Paradigmas de gestão urbana

Planejamento e gestão urbana são instrumentos que permitem orientar o desenvolvimento das cidades e do território e implementar as táticas e estratégias de acordo com as políticas desejadas para alcançar os objetivos que se propõem. Cabe à gestão pública determinar o modelo de cidade em função dos interesses gerais dos cidadãos e à sociedade organizada a participação ativa em prol das necessidades e expectativas.

O planejamento de médio e longo prazo, urbano e territorial, constitui a ferramenta capaz de garantir o modelo de cidade que melhor atende aos diferentes grupos sociais, instância soberana que subordina os interesses passageiros dos governantes de turno ao objetivo superior determinado pelo bem estar coletivo em uma previsão de longa duração.

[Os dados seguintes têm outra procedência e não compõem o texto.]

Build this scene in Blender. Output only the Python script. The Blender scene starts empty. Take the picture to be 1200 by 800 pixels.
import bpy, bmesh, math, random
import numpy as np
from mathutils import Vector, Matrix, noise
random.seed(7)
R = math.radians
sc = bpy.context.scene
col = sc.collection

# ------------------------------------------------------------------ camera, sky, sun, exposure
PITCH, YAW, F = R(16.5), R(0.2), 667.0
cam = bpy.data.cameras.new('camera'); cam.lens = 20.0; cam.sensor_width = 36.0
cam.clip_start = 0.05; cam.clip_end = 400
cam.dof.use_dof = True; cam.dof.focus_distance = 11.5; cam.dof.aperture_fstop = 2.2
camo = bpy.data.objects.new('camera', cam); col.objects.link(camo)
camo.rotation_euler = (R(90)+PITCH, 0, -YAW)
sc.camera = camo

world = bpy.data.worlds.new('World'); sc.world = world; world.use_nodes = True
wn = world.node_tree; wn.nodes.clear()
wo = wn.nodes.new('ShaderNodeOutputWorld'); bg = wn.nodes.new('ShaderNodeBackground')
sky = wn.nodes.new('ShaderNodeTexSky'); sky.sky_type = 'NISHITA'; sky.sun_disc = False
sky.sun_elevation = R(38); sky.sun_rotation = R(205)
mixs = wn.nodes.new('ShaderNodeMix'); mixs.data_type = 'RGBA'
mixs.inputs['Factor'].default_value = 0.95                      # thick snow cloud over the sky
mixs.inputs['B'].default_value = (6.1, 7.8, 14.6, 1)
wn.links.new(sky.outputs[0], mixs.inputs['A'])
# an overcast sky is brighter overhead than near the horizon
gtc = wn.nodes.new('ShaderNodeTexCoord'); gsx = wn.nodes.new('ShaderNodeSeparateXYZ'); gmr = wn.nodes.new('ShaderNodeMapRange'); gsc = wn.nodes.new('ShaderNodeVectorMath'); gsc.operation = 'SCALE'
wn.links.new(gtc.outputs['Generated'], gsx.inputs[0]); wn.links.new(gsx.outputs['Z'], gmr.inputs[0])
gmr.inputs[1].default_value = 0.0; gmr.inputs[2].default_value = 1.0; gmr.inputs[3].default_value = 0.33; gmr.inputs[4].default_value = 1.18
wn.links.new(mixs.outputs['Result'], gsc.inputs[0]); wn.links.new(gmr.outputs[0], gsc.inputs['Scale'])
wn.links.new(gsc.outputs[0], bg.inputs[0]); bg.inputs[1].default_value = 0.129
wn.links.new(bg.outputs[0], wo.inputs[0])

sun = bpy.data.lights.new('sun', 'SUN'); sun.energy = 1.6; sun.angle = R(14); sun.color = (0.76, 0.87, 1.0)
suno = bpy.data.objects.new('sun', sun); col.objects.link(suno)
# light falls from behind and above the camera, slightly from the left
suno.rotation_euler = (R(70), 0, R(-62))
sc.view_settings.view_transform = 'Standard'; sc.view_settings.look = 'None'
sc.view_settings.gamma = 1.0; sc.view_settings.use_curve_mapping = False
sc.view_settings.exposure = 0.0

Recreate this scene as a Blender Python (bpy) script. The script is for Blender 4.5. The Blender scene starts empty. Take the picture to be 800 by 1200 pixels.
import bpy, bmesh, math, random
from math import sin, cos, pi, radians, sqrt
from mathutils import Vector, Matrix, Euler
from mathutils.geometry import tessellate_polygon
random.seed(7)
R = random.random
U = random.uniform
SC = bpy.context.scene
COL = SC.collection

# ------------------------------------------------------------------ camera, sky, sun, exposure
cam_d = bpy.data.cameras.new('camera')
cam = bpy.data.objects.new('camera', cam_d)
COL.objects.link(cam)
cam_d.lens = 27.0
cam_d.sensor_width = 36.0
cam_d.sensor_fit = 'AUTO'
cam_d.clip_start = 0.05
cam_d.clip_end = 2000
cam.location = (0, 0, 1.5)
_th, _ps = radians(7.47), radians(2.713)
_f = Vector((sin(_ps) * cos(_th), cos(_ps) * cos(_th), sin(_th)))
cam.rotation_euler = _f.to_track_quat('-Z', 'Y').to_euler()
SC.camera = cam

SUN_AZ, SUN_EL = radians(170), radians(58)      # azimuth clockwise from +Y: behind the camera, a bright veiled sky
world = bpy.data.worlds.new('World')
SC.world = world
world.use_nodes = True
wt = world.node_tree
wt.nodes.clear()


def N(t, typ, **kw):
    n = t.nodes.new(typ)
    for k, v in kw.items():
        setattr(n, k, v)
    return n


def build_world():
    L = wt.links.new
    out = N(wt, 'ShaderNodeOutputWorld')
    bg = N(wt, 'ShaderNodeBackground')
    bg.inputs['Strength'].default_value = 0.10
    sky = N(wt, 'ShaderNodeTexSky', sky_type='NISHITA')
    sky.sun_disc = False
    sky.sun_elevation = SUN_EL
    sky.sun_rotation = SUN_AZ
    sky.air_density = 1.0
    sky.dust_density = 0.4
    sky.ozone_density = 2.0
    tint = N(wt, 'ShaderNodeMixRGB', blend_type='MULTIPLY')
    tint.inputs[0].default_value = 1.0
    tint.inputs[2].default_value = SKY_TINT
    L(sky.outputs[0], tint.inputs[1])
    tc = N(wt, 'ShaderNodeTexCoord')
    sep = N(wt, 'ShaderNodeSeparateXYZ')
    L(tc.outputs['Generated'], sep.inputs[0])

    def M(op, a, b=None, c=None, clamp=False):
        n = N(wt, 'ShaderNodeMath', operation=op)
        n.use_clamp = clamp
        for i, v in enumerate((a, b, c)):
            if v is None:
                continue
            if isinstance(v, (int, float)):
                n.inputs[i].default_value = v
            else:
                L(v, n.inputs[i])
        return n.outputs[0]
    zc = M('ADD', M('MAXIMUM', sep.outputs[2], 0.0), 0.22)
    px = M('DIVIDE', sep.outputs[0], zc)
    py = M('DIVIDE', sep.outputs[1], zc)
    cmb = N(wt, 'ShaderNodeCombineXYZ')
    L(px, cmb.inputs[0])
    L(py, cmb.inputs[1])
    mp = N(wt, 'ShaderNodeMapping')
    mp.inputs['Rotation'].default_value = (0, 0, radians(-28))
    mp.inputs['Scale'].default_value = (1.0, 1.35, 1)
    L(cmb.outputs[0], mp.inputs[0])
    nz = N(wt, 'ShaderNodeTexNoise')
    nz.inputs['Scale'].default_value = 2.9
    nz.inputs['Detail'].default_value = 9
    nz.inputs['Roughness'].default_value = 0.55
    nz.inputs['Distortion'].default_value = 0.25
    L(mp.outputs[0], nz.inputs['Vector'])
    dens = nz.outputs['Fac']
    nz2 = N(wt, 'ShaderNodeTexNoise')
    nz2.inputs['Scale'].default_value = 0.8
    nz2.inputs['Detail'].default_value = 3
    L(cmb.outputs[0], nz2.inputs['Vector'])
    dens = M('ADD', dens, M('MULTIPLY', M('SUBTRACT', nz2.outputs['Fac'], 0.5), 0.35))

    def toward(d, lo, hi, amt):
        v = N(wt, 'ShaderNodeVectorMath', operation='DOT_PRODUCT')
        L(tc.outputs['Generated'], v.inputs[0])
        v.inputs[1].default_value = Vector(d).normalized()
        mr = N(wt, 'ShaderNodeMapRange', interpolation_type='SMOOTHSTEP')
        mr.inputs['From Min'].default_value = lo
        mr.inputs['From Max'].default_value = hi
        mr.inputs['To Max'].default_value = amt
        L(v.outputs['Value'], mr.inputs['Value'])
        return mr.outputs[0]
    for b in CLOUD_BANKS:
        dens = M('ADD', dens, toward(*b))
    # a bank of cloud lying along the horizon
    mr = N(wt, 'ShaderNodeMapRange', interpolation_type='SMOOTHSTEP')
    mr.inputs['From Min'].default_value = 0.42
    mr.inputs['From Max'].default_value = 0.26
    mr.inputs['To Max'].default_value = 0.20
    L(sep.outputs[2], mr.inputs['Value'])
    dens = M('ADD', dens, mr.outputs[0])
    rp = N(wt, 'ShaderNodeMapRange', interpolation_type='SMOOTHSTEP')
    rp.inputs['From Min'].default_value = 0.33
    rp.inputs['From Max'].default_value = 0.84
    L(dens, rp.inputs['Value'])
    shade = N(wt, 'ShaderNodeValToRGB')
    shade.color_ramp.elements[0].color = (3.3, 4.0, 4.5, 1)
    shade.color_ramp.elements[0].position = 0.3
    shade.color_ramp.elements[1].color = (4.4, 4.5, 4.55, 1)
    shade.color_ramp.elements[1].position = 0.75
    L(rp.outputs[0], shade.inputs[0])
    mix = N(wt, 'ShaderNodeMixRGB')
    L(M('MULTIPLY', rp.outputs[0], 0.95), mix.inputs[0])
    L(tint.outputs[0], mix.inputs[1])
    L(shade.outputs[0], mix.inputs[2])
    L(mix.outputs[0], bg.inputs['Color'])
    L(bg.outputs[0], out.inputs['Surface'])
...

Planejar a longo prazo e em função do interesse geral é o signo de maturidade social e política de uma sociedade, cujas consequências tornam se evidentes na configuração urbana.

O planejamento exige a análise crítica do paradigma de gestão para propor as mudanças requeridas pelas demandas sociais, especialmente em momentos de pujança econômica e de transformações na estrutura da cidade e do território. As cidades brasileiras encontram-se em uma contraditória encruzilhada de crescimento econômico e de subdesenvolvimento urbano, cujas consequências manifestam-se nos problemas crônicos de carência de saneamento, marginalidade, violência e imobilidade.

O momento atual é de decisão entre a manutenção de um paradigma visivelmente esgotado e a possibilidade real de implementar outro que enalteça aos cidadãos e qualifique os espaços das cidades. Nossas sociedades organizadas e os governantes devem assumir a transcendência do momento para optar entre favorecer a vivência social ou manter o status quo dos interesses de quem se beneficia com o lucro derivado do crescimento urbano; escolher uma gestão humanista e existencialista ou manter a estrutura burocrática e comercial de configuração (ou desfiguração) dos espaços urbanos; favorecer o interesse geral ou continuar atrelado aos conchavos setoriais; promover efetivas políticas de inclusão social ou perseverar no estímulo à violência e à marginalidade com edifícios e condomínios fechados e defensivos; promover a integração urbana e social ou perdurar o modelo fragmentado e excludente; colocar as pessoas no centro das decisões urbanísticas e arquitetônicas ou prosseguir agindo em beneficio dos automóveis; promover a construção participativa ou permanecer com a imposição das soluções que satisfazem aos núcleos de poder; assumir a sustentabilidade ou persistir no esgotamento dos recursos; preservar a cultura e a memória dos fatos físicos transcendentes ou sacrificar o patrimônio em benefício do ganho providencial; fazer da cidade o âmbito da convivência democrática ou insistir com imposições autoritárias;  elevá-la ao nível transcendente de manifestação cultural ou insistir na chatice de configuração em função do lucro imobiliário; decidir, em definitivo, entre um modelo que sublime a cidade como manifestação da urbanidade e civilidade da sociedade com ações sensíveis e inteligentes ou persistir na improvisação e irracionalidade manifestas nas paisagens urbanas decadentes e nas diferenças sociais vergonhosas.


Sempre existem ocasiões para transformar paradigmas consagrados por setores de poder, especialmente em momentos de crescimento econômico e de consenso político. As cidades brasileiras encontram-se em um momento histórico que pode ser transcendente se aproveitado com inteligência e consciência da oportunidade. O modelo urbano atual demonstra claros sinais de esgotamento e novos paradigmas merecem ser pensados e avaliados para sua implementação. Exemplos de outras realidades merecem ser considerados para formular modelos que respondam às circunstâncias e exigências próprias, com ações que possam ficar marcadas na história da cidade e que possam promover a definitiva virada para o desenvolvimento social e o efetivo engrandecimento. Orientar a iniciativa privada em beneficio do interesse geral e em função de um paradigma que estimule a inclusão social, a vivência coletiva e a qualificação dos espaços públicos constitui o maior desafio das administrações municipais comprometidas genuinamente com o efetivo desenvolvimento urbano e com a transcendência de ações orientadas à valorização do significado cultural das cidades e seus habitantes.